- _DATA ENTRIES_
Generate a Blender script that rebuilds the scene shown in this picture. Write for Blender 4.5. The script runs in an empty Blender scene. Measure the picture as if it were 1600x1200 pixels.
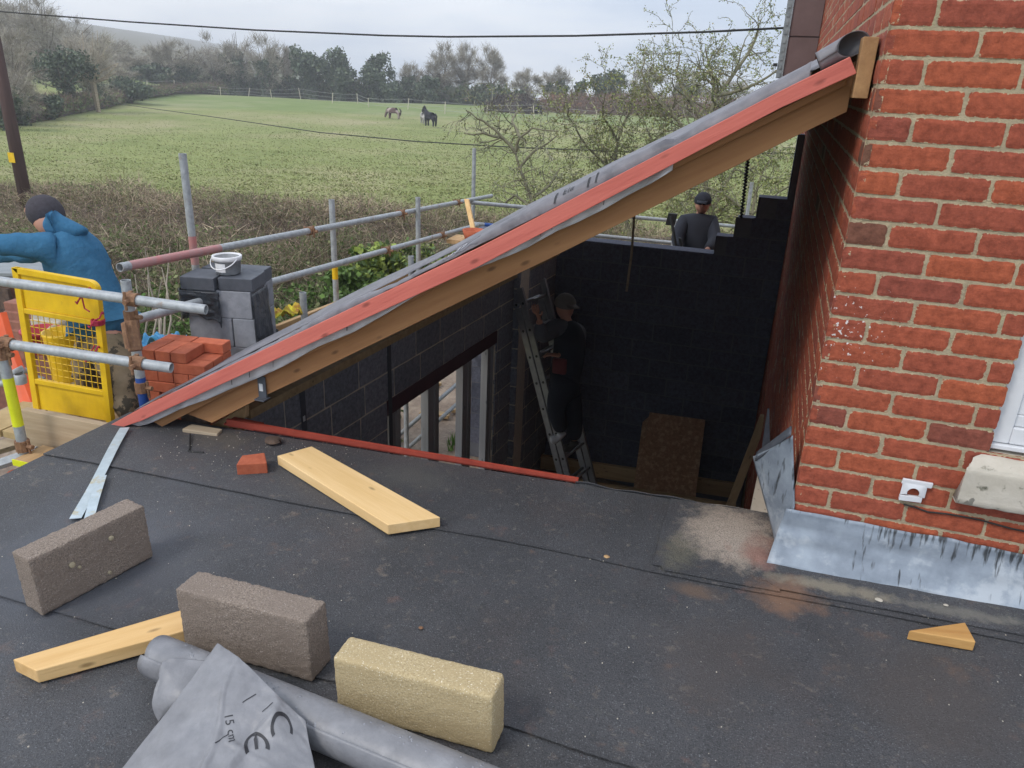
import bpy, math, random
import numpy as np
from mathutils import Vector, noise as mn
random.seed(7); rng=np.random.default_rng(7)
sc=bpy.context.scene; COL=sc.collection
# ------------------------------------------------------------------ camera, world, sun, exposure
F=1200.; CX,CY=800.,600.
def _n(v): return v/np.linalg.norm(v)
_dn=_n(np.array([-126.,2966.,F])); _v1=np.array([-4075.,-657.,F])
_L=_n(_v1-np.dot(_v1,_dn)*_dn); AX=-_L; AZ=-_dn; AY=np.cross(AZ,AX); M=np.array([AX,AY,AZ])
def ray(px,py): return M@np.array([(px-CX)/F,(py-CY)/F,1.0])
def D(px,py,d): return ray(px,py)*d
def onz(px,py,z): r=ray(px,py); return r*z/r[2]
def ony(px,py,y): r=ray(px,py); return r*y/r[1]
def onx(px,py,x): r=ray(px,py); return r*x/r[0]
FA,FS=-1.5584,.035
def fz(x): return FA+FS*x
def felt(px,py,h=0): r=ray(px,py); return r*((FA+h)/(r[2]-FS*r[0]))
GZ=-4.4
cam=bpy.data.cameras.new("camera"); co=bpy.data.objects.new("camera",cam); COL.objects.link(co)
cam.sensor_width=36; cam.sensor_fit='HORIZONTAL'; cam.lens=27; cam.clip_start=.05; cam.clip_end=3000
from mathutils import Matrix
R=M@np.diag([1,-1,-1]); co.matrix_world=Matrix(R.tolist()).to_4x4(); sc.camera=co
SUN_EL,SUN_AZ=math.radians(48),math.radians(215)   # azimuth clockwise from +Y: behind the camera, to the left
w=bpy.data.worlds.new("World"); sc.world=w; w.use_nodes=True
nt=w.node_tree; nt.nodes.clear()
def N(nt,t,**k):
    n=nt.nodes.new(t)
    for a,b in k.items(): setattr(n,a,b)
    return n
def LK(nt,a,b): nt.links.new(a,b)
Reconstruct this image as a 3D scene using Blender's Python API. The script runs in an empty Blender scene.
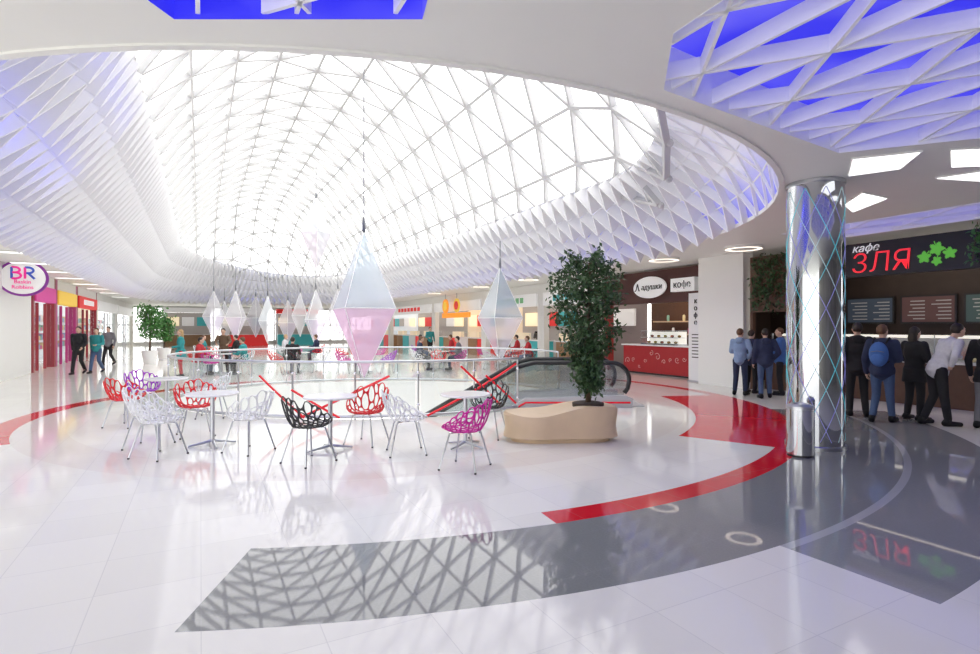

- _REQUIRED WORK_
Every record above should be transcribed exactly; the pictures stay out of the copy.

- _WRITTEN SOLUTION_
Generate a Blender script that rebuilds the scene shown in this picture. Write for Blender 4.5. The script runs in an empty Blender scene. Measure the picture as if it were 1600x1200 pixels.
import bpy, math, random
import numpy as np
from mathutils import Vector, noise as mn
random.seed(7); rng=np.random.default_rng(7)
sc=bpy.context.scene; COL=sc.collection
# ------------------------------------------------------------------ camera, world, sun, exposure
F=1200.; CX,CY=800.,600.
def _n(v): return v/np.linalg.norm(v)
_dn=_n(np.array([-126.,2966.,F])); _v1=np.array([-4075.,-657.,F])
_L=_n(_v1-np.dot(_v1,_dn)*_dn); AX=-_L; AZ=-_dn; AY=np.cross(AZ,AX); M=np.array([AX,AY,AZ])
def ray(px,py): return M@np.array([(px-CX)/F,(py-CY)/F,1.0])
def D(px,py,d): return ray(px,py)*d
def onz(px,py,z): r=ray(px,py); return r*z/r[2]
def ony(px,py,y): r=ray(px,py); return r*y/r[1]
def onx(px,py,x): r=ray(px,py); return r*x/r[0]
FA,FS=-1.5584,.035
def fz(x): return FA+FS*x
def felt(px,py,h=0): r=ray(px,py); return r*((FA+h)/(r[2]-FS*r[0]))
GZ=-4.4
cam=bpy.data.cameras.new("camera"); co=bpy.data.objects.new("camera",cam); COL.objects.link(co)
cam.sensor_width=36; cam.sensor_fit='HORIZONTAL'; cam.lens=27; cam.clip_start=.05; cam.clip_end=3000
from mathutils import Matrix
R=M@np.diag([1,-1,-1]); co.matrix_world=Matrix(R.tolist()).to_4x4(); sc.camera=co
SUN_EL,SUN_AZ=math.radians(48),math.radians(215)   # azimuth clockwise from +Y: behind the camera, to the left
w=bpy.data.worlds.new("World"); sc.world=w; w.use_nodes=True
nt=w.node_tree; nt.nodes.clear()
def N(nt,t,**k):
    n=nt.nodes.new(t)
    for a,b in k.items(): setattr(n,a,b)
    return n
def LK(nt,a,b): nt.links.new(a,b)
Reconstruct this image as a 3D scene using Blender's Python API. The script runs in an empty Blender scene.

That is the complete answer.